* _WHAT IS ASKED_:
Among the entries, which lines carry the string "from"? Copy each of them.

* * * * * * * * *

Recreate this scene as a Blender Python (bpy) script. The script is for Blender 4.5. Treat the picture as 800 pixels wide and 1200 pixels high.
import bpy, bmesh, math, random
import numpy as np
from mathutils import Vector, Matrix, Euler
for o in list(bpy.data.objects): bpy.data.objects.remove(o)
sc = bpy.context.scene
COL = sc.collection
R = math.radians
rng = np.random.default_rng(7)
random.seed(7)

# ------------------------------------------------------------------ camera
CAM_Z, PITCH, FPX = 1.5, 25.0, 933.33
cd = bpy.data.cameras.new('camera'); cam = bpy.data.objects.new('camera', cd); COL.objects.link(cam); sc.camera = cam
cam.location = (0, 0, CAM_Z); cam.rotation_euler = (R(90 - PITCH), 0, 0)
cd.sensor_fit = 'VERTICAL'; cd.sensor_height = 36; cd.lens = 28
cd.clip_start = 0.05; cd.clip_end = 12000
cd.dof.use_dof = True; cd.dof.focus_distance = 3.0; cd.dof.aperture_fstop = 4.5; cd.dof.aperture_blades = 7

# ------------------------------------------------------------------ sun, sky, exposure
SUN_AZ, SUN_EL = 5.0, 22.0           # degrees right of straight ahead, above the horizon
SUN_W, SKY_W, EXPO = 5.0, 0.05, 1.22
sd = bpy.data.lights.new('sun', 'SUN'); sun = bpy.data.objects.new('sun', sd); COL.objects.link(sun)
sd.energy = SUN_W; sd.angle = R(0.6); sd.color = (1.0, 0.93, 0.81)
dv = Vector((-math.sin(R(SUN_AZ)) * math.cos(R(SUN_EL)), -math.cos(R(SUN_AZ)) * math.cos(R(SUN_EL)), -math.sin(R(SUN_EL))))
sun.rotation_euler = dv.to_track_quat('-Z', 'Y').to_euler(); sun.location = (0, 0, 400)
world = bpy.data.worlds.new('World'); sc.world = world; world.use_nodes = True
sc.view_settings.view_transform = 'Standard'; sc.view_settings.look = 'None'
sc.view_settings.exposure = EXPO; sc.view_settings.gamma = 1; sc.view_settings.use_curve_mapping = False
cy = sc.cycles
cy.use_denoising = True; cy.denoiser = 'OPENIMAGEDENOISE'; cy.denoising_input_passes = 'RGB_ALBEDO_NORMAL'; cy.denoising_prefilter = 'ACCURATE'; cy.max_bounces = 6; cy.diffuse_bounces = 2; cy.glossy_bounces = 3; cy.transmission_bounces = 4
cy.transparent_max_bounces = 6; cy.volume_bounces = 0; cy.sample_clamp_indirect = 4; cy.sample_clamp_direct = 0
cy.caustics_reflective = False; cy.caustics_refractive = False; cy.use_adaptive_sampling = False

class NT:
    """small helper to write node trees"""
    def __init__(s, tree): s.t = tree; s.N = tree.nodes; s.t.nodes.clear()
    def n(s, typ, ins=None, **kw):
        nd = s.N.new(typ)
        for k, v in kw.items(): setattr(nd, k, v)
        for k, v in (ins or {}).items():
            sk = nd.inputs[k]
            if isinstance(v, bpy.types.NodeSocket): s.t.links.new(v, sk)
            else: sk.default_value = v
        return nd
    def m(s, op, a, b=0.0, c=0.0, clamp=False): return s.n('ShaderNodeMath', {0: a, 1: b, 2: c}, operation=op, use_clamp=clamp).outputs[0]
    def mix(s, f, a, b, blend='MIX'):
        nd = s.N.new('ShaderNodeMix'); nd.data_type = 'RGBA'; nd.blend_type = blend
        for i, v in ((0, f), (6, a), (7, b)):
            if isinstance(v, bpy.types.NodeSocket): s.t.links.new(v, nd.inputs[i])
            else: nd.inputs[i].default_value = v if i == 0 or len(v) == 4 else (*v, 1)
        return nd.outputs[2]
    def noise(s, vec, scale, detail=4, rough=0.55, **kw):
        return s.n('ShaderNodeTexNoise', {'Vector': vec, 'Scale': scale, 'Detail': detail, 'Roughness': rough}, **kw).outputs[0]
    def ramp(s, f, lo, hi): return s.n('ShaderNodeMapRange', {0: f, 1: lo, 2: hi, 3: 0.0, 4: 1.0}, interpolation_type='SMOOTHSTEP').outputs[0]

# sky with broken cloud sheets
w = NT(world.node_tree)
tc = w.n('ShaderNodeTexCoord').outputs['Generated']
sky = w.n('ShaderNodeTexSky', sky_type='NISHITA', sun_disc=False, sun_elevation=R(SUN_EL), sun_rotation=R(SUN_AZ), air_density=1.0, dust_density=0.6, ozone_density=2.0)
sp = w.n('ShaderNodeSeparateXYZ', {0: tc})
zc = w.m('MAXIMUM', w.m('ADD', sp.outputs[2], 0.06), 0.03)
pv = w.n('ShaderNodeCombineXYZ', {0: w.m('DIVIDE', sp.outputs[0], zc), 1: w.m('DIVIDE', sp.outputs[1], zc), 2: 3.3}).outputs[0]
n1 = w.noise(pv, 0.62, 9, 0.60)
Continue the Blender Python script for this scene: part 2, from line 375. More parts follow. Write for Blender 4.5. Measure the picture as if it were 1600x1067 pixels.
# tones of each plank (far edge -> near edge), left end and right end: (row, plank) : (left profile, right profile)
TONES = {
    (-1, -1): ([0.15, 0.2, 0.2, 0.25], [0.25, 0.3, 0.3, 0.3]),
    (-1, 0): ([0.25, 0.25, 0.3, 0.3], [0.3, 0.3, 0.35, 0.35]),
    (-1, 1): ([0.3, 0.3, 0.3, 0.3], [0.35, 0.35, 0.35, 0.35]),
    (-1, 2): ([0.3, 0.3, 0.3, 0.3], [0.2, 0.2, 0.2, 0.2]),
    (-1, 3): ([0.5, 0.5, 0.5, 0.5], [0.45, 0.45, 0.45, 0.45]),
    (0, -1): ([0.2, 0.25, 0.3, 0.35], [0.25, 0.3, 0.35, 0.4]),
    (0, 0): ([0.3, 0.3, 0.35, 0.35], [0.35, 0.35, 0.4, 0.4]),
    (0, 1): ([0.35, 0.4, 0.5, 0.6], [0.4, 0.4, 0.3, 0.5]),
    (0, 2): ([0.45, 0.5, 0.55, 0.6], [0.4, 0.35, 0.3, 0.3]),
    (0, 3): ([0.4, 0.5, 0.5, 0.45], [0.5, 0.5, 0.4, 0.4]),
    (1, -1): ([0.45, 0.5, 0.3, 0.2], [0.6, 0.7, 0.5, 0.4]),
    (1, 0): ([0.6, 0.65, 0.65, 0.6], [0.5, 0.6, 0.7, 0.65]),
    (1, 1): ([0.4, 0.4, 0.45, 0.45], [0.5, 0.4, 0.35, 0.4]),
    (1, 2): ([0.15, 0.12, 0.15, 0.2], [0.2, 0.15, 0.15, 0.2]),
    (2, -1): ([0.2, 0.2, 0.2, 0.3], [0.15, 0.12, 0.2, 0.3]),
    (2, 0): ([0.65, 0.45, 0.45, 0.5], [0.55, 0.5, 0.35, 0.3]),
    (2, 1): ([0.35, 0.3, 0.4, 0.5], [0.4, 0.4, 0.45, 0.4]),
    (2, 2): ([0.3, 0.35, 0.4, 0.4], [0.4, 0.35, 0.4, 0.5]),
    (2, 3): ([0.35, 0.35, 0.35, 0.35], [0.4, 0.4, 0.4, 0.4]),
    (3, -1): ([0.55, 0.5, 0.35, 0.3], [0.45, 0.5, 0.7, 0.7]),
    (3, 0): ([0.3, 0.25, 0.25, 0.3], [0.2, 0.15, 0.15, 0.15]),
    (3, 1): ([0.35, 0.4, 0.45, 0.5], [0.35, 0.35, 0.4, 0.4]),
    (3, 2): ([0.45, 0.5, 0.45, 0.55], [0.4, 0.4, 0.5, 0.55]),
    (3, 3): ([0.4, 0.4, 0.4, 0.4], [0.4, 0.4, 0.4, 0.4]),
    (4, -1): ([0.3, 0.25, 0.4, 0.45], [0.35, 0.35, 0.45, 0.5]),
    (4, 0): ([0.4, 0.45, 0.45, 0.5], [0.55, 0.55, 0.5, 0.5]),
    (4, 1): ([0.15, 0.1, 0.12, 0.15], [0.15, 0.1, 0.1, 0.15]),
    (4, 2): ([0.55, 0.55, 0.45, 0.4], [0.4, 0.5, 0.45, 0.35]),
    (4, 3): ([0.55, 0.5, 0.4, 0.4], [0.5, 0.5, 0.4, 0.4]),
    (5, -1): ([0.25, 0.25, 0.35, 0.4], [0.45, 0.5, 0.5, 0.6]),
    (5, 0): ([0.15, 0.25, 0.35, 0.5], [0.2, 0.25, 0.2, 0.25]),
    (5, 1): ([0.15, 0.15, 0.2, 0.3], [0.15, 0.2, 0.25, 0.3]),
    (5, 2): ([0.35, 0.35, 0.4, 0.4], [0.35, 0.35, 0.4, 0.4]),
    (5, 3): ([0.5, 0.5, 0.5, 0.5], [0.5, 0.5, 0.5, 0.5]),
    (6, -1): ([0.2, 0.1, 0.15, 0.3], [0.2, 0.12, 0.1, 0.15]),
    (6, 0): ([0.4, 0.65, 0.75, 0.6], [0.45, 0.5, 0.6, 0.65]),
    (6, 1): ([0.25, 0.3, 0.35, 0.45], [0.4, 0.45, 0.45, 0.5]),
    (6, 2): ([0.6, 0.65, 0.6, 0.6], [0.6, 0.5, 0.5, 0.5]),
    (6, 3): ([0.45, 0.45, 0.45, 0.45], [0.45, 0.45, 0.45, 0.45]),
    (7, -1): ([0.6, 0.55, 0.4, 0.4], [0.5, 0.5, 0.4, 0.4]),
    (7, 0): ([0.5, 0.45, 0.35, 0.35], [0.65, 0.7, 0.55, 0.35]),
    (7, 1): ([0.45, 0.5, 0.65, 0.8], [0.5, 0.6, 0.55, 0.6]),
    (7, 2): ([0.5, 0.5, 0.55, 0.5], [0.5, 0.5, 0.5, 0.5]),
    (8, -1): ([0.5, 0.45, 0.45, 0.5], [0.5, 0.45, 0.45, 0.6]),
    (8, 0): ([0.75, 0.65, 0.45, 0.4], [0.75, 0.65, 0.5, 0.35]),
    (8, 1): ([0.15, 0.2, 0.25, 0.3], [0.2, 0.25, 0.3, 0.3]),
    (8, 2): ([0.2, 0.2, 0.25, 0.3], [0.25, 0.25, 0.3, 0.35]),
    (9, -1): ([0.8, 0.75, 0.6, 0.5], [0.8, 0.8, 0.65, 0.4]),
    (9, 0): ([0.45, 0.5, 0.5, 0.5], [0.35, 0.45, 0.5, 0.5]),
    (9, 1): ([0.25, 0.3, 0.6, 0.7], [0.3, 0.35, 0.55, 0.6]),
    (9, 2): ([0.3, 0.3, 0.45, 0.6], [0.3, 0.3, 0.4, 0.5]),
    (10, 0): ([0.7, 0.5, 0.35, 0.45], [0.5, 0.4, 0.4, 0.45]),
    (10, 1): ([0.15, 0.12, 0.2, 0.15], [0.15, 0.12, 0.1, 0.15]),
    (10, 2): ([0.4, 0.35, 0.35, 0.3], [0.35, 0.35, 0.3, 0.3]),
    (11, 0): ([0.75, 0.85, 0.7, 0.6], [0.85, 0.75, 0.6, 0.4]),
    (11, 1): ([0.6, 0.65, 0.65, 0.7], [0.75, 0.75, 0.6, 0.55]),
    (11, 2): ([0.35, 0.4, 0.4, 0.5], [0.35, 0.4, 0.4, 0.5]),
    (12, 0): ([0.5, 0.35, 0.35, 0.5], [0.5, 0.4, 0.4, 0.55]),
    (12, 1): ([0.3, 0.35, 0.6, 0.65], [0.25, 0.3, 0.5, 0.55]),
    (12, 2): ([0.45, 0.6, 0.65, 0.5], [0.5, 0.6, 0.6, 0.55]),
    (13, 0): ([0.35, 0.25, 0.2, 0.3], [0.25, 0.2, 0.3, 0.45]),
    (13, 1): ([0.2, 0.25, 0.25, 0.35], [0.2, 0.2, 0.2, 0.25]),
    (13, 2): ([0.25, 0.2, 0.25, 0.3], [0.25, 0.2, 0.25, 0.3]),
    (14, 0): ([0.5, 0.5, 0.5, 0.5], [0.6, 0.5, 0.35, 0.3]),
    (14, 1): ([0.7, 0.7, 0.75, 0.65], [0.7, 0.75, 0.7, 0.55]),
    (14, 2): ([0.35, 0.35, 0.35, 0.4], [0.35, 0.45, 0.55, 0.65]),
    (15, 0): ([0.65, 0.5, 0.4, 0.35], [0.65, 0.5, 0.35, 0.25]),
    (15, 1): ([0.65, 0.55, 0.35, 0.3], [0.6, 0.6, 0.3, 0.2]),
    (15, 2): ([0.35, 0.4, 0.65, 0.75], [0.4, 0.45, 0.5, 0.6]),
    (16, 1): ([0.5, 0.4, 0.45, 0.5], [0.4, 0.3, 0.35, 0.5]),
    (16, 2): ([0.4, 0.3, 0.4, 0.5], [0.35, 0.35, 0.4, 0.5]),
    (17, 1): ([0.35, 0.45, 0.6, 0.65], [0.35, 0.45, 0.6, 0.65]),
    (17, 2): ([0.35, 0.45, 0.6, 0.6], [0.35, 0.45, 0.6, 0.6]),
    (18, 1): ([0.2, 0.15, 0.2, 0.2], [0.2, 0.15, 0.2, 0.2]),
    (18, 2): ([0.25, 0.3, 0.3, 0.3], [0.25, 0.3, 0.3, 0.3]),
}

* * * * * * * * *

* _SOLUTION_:
from mathutils import Vector, Matrix, Euler
Continue the Blender Python script for this scene: part 2, from line 375. More parts follow. Write for Blender 4.5. Measure the picture as if it were 1600x1067 pixels.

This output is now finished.